Lynch first caught Broccoli’s attention in Debbie Tucker Green’s “Ear for Eye,” a play at the Royal Court that Broccoli produced. Lynch was part of a largely Black ensemble that give individual testimonies of bias they experience in their lives.
“I was just blown away by her,” says Broccoli, who also produced an upcoming film adaptation of “Ear for Eye,” co-starring Lynch, premiering Oct. 16 at the London Film Festival. “She’s an extraordinary, beautiful, talented actor. She seemed an obvious choice for Nomi, the 00 character. I think she’s a big star.”

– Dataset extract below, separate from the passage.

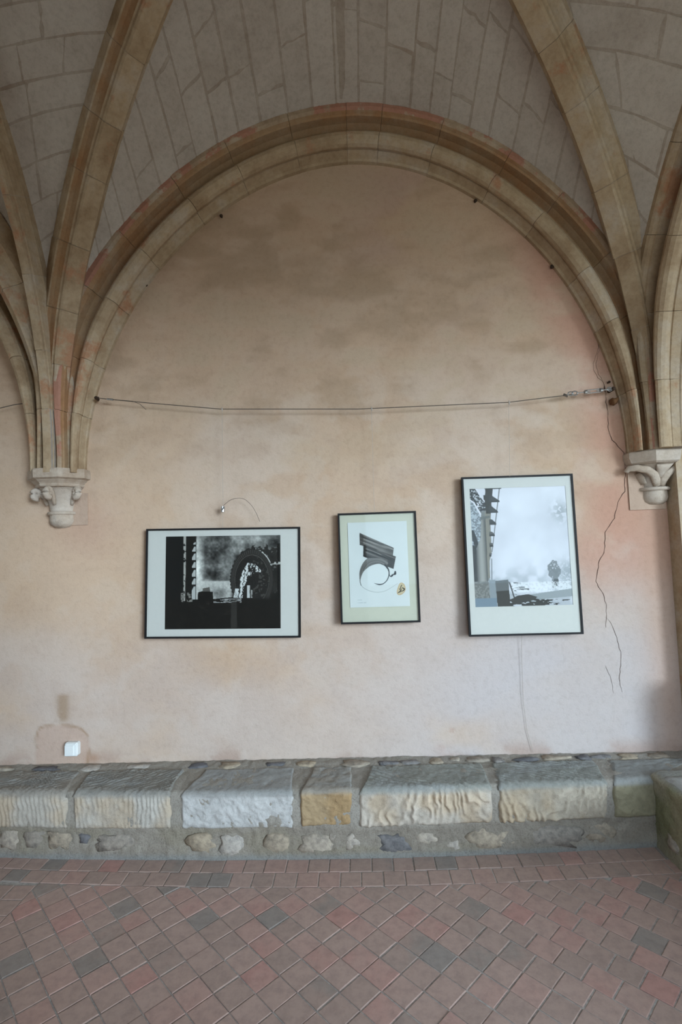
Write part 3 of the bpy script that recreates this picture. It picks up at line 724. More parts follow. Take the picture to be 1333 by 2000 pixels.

Before Craig took over Bond, Lynch says, she had had little relationship to the Bond films. But being invited to audition, she says, made her feel she was maybe entering the franchise at the right time.
“As a Black Londoner, I didn’t have the opportunity to be able to connect to James Bond in a way that made sense,” says Lynch. “Now, Daniel Craig entering the franchise and making him raw and dark and dangerous — I questioned his trauma for the first time — it really got me intrigued about how the new characters in the franchise respond to him.”
In “No Time to Die,” Bond eventually returns to the service where he’s surprised to learn his trademark number has been taken. What follows between him and Nomi is part rivalry, part partnership. Nomi asserts herself, with proud confidence and moments of uncertainty. Bond adapts to her. To Lynch, she’s most proud of how Nomi’s strength doesn’t also come with vulnerability.
“Like a lot of us, it’s always a front. It’s a front just to be in the world,” Lynch says of Nomi’s posture. “I want there to be a really natural, realistic and easy influence on our young people in that when talking about ‘strong Black women,’ we don’t just assume that their strength fell out of the sky and landed in their brain.”